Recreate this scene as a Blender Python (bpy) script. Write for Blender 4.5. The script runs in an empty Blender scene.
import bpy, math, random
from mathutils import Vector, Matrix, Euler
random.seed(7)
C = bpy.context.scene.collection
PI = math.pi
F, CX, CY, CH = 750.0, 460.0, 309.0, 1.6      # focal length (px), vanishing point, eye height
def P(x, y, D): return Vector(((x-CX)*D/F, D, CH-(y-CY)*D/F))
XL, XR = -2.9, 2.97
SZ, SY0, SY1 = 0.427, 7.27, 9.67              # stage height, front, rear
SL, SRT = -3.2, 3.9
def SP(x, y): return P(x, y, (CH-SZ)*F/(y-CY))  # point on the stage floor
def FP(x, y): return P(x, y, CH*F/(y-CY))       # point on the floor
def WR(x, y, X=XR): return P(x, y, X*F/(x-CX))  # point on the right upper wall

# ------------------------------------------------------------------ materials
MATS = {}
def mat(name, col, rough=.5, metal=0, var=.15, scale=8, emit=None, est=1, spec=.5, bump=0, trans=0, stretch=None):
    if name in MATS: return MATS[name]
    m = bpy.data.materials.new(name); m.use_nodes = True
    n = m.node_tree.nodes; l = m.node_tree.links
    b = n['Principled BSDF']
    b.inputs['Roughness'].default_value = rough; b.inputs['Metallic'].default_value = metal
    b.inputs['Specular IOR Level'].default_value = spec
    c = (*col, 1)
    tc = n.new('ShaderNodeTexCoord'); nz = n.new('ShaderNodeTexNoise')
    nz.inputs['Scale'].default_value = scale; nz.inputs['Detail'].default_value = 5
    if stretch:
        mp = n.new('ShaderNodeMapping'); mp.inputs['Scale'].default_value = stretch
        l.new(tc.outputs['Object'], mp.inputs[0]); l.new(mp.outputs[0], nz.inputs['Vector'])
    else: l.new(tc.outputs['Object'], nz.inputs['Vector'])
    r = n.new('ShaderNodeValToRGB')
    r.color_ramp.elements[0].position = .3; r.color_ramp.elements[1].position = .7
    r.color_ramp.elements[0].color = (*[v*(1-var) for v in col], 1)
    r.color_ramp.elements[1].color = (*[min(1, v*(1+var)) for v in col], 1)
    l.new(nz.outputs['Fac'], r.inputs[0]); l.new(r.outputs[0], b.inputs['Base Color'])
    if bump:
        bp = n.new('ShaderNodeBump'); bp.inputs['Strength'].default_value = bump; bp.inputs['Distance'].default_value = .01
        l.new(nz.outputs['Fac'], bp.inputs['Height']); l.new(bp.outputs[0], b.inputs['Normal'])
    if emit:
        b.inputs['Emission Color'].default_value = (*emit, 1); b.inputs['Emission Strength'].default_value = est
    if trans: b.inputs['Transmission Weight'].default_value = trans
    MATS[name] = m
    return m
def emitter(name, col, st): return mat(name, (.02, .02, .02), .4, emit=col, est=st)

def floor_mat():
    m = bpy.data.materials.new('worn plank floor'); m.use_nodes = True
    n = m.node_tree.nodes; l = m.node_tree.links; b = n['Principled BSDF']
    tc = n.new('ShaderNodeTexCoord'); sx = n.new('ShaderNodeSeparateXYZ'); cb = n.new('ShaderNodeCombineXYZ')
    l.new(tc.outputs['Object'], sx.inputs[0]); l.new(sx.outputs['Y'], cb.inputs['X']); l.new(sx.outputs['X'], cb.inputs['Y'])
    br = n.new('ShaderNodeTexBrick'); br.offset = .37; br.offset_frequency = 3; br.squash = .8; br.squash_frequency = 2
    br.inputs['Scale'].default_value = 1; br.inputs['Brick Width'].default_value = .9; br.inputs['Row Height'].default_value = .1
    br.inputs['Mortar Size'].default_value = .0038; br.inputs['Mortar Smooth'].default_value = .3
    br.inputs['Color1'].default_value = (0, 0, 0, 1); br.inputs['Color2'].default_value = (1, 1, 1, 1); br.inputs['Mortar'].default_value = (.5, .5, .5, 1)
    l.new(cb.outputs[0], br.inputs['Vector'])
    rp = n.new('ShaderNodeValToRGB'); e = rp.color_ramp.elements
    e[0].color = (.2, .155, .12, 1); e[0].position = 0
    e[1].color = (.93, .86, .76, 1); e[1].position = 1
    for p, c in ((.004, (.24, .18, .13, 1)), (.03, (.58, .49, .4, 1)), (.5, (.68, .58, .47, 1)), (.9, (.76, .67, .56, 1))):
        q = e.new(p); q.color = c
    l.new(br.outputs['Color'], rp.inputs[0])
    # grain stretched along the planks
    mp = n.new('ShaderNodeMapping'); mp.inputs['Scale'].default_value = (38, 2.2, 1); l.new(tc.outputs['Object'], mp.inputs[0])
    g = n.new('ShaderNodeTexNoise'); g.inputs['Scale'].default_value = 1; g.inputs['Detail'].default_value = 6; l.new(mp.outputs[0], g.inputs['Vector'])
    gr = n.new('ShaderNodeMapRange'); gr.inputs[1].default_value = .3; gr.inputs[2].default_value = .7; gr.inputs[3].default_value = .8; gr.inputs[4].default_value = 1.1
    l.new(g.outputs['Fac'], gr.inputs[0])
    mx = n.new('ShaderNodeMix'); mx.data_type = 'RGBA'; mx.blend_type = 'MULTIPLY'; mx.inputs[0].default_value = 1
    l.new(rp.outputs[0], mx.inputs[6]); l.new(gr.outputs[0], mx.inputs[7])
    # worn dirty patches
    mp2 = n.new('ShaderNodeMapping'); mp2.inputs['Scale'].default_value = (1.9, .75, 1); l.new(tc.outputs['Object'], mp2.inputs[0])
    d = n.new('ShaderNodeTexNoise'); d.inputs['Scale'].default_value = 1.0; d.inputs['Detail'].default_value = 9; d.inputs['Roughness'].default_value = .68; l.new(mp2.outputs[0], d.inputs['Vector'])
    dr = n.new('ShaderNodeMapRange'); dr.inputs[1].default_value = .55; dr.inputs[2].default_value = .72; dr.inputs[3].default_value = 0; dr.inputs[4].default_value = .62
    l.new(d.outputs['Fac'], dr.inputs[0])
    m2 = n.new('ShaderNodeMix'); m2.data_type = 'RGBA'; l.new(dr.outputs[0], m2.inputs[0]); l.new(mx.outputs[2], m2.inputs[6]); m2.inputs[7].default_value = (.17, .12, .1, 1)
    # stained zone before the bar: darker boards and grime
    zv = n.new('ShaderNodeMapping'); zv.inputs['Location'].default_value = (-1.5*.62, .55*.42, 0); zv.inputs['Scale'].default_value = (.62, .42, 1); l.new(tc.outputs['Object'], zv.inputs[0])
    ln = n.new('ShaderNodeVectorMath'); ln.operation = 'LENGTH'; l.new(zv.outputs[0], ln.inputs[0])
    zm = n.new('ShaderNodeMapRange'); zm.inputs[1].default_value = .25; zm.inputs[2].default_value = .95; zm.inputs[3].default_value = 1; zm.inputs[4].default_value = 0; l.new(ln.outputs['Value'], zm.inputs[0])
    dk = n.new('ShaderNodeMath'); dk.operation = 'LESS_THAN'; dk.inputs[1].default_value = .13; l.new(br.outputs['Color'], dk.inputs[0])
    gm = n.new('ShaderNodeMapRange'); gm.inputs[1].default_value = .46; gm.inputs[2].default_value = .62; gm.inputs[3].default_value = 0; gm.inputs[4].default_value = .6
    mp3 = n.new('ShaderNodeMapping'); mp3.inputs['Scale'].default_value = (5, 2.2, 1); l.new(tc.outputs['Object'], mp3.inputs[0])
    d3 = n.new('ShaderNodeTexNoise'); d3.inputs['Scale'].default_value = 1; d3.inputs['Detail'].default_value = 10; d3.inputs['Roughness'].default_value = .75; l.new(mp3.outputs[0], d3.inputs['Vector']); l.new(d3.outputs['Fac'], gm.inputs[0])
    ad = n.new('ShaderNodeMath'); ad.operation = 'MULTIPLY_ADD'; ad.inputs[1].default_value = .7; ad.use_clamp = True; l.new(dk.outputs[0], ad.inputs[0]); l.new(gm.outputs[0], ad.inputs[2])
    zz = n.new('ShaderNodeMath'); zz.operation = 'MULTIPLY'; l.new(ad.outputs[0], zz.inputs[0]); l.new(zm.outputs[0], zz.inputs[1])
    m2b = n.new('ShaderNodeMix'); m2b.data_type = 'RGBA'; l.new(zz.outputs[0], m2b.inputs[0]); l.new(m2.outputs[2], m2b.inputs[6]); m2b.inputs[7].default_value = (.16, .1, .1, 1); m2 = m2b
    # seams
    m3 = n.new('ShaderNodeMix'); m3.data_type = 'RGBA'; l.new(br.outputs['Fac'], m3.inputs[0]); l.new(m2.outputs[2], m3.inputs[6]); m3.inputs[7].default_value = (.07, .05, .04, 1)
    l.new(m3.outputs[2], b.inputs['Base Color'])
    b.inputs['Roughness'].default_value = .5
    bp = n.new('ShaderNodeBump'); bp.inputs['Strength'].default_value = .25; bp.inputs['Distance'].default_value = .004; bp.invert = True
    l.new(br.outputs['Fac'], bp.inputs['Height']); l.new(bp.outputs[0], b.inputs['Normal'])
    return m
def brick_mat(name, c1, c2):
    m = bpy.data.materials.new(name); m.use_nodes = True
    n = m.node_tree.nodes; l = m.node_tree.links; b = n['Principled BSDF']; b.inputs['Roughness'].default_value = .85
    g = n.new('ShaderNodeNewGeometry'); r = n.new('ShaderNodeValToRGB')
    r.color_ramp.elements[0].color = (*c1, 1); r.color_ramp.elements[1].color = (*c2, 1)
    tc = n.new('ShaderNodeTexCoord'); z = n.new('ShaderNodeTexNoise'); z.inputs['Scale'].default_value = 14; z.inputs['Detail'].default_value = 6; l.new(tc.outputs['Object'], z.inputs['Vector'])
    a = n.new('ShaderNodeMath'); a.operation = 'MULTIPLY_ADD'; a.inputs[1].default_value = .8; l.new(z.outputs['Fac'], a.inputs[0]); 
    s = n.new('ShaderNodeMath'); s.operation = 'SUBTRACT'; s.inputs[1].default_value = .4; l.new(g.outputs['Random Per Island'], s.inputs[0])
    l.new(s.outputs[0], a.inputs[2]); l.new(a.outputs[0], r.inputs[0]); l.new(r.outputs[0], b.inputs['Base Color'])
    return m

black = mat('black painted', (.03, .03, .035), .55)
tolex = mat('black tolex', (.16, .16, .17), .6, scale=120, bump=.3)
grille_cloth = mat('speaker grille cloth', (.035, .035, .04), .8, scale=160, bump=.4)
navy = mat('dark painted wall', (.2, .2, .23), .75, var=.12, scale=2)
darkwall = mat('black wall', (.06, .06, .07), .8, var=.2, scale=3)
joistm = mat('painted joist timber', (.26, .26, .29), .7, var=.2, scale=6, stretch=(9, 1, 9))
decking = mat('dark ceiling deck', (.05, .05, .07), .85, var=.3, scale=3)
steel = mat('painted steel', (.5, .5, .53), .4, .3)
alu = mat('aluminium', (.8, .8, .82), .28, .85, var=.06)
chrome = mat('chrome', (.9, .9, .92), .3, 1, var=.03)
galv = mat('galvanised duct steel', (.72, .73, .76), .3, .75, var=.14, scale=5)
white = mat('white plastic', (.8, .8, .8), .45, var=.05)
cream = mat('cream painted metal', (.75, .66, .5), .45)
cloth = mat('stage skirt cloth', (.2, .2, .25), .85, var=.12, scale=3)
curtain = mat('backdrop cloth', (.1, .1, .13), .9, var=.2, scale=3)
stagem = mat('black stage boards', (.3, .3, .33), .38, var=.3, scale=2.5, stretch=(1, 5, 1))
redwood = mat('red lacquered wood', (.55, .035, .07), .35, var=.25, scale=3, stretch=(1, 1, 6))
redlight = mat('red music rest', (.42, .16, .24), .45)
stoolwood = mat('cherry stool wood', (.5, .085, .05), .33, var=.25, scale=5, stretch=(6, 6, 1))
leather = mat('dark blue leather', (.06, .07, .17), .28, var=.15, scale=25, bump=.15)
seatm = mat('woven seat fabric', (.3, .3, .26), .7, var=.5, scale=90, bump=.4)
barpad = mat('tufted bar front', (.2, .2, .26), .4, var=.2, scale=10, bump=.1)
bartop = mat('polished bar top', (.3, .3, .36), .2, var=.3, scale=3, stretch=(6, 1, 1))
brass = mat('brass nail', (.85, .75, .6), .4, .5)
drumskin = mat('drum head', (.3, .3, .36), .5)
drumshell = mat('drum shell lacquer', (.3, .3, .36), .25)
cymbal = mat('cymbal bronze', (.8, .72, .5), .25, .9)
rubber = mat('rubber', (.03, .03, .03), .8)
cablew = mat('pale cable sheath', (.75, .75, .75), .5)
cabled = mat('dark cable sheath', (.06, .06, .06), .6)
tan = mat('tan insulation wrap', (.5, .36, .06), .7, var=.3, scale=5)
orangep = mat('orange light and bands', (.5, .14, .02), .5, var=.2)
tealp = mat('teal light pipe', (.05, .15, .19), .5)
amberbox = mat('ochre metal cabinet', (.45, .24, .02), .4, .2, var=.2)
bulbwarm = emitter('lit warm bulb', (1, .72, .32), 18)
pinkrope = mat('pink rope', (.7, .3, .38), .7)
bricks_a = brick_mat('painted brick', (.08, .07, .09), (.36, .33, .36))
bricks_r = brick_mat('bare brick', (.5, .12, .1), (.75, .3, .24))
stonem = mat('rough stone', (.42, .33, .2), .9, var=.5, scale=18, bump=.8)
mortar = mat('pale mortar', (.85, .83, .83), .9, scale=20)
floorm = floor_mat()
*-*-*
## EXERCISE OBJECTIVE
Emit verbatim the lines running from the one with "redlight = mat('red" through the last line of the data, both endpoints inclusive.

## SOLUTION
redlight = mat('red music rest', (.42, .16, .24), .45)
stoolwood = mat('cherry stool wood', (.5, .085, .05), .33, var=.25, scale=5, stretch=(6, 6, 1))
leather = mat('dark blue leather', (.06, .07, .17), .28, var=.15, scale=25, bump=.15)
seatm = mat('woven seat fabric', (.3, .3, .26), .7, var=.5, scale=90, bump=.4)
barpad = mat('tufted bar front', (.2, .2, .26), .4, var=.2, scale=10, bump=.1)
bartop = mat('polished bar top', (.3, .3, .36), .2, var=.3, scale=3, stretch=(6, 1, 1))
brass = mat('brass nail', (.85, .75, .6), .4, .5)
drumskin = mat('drum head', (.3, .3, .36), .5)
drumshell = mat('drum shell lacquer', (.3, .3, .36), .25)
cymbal = mat('cymbal bronze', (.8, .72, .5), .25, .9)
rubber = mat('rubber', (.03, .03, .03), .8)
cablew = mat('pale cable sheath', (.75, .75, .75), .5)
cabled = mat('dark cable sheath', (.06, .06, .06), .6)
tan = mat('tan insulation wrap', (.5, .36, .06), .7, var=.3, scale=5)
orangep = mat('orange light and bands', (.5, .14, .02), .5, var=.2)
tealp = mat('teal light pipe', (.05, .15, .19), .5)
amberbox = mat('ochre metal cabinet', (.45, .24, .02), .4, .2, var=.2)
bulbwarm = emitter('lit warm bulb', (1, .72, .32), 18)
pinkrope = mat('pink rope', (.7, .3, .38), .7)
bricks_a = brick_mat('painted brick', (.08, .07, .09), (.36, .33, .36))
bricks_r = brick_mat('bare brick', (.5, .12, .1), (.75, .3, .24))
stonem = mat('rough stone', (.42, .33, .2), .9, var=.5, scale=18, bump=.8)
mortar = mat('pale mortar', (.85, .83, .83), .9, scale=20)
floorm = floor_mat()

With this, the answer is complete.